De ahí la enorme, y absurda al mismo tiempo, oposición de la clase dirigente a aprobar una Ley de Memoria Histórica que llame a las cosas por su nombre y, sobre todo, anule los juicios políticos del fascismo, en muchos casos simple aplicación de la ley de fugas “in camara”. No quieren que haya testigos incómodos que cuenten de verdad cómo paso. Y si no, ahí está la nítida declaración de Ramón Jáuregui (Memoria, justicia y convivencia. El País, 14/10/2006), portavoz del PSOE en la Comisión Constitucional y “muñidor” de proyecto legislativo : “¿Debemos anular cuantas resoluciones judiciales fueron dictadas en aplicación de tribunales de excepción ? (…) Admito que sería de justicia, pero ¿podemos hacerlo sin cuestionar todo el entramado de seguridad jurídica de 40 años de franquismo”. Dicho queda, en corto y por directo. ¡Tanta elocuencia apabulla !

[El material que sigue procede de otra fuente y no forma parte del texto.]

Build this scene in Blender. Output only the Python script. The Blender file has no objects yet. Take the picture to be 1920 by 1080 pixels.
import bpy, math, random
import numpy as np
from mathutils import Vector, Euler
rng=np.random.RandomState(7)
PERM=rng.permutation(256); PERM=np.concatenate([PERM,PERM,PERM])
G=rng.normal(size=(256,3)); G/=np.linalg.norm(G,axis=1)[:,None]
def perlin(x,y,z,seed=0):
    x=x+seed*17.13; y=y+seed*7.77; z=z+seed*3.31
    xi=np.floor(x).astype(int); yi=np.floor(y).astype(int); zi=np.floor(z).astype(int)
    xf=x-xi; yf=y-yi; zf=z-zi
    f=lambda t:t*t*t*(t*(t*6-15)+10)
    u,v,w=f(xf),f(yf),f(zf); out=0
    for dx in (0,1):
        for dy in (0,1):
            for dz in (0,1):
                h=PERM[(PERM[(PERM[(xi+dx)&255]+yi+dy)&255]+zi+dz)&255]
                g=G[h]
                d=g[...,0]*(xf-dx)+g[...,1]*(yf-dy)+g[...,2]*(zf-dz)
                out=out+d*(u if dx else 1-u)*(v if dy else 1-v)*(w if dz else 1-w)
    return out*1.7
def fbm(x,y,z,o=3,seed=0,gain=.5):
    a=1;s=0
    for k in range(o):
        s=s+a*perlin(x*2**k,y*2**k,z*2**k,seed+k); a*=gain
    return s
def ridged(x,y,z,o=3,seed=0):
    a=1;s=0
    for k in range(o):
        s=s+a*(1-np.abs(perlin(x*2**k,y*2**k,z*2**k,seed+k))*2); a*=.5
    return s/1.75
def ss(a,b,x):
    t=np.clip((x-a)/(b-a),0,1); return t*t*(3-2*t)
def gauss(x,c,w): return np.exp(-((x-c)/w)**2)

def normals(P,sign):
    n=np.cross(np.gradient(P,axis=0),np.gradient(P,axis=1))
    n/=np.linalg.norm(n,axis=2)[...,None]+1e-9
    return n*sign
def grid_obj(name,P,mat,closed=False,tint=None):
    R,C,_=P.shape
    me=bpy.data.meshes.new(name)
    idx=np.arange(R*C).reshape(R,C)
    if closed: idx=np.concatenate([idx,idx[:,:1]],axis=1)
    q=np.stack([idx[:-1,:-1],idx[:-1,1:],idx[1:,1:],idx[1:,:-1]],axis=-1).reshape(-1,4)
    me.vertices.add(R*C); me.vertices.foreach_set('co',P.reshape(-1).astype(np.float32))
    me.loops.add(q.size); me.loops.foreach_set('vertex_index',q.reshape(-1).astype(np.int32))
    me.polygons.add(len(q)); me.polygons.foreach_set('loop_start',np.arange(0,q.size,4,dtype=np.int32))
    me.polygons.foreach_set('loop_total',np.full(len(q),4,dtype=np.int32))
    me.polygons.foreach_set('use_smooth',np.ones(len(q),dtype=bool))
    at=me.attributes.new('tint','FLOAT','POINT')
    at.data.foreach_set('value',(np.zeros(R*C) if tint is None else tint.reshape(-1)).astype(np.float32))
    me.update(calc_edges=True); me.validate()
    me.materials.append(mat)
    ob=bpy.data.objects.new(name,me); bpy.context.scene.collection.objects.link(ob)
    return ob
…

El 1º de abril de 1939 un joven periodista anarquista, Eduardo de Guzmán, junto a otros miles de republicanos arracimados en el puerto-ratoneta de Alicante, caía en manos del ejército fascista tras esperar una evacuación marítima del “socorro internacional” que nunca llegó. De esa odisea, y su paso por los campos de exterminio del gulag franquista surgiría su libro La muerte de la esperanza, un testimonio oculto y maldito durante décadas porque no figuraba en la historia oficial. Estaba en el Índice : los vencedores lo son sobre todo porque ellos escriben la historia (“Cuéntame como pasó”). Por eso, aprobar una ley de memoria histórica que consagra la desmemoria y el olvido, reescribiendo otra vez la historia que agrada al príncipe, supondría una segunda y posiblemente definitiva muerte de la esperanza. Y si la sal se olvida, quién nos devolverá su sabor.
Por cierto, ¿qué pasa con la libertad de expresión, sólo cabe en los medios ? ¿Por qué protestar, aunque sea broncamente, en la vía pública ante un mitin del PP catalán merece censura y lapidación política ? ¿Por qué los universitarios no pueden descalificar al político Fraga en un acto dentro del campus ? ¿Por qué las autoridades académicas llaman a la policía para desalojar a los disidentes, como en los tiempos del ex pluriministro franquista ? ¿Dónde queda la autonomía universitaria ? Son cosas que ocurren cuando se destierra la memoria histórica, cuando se la olvida, cuando se la quiere mandar al limbo.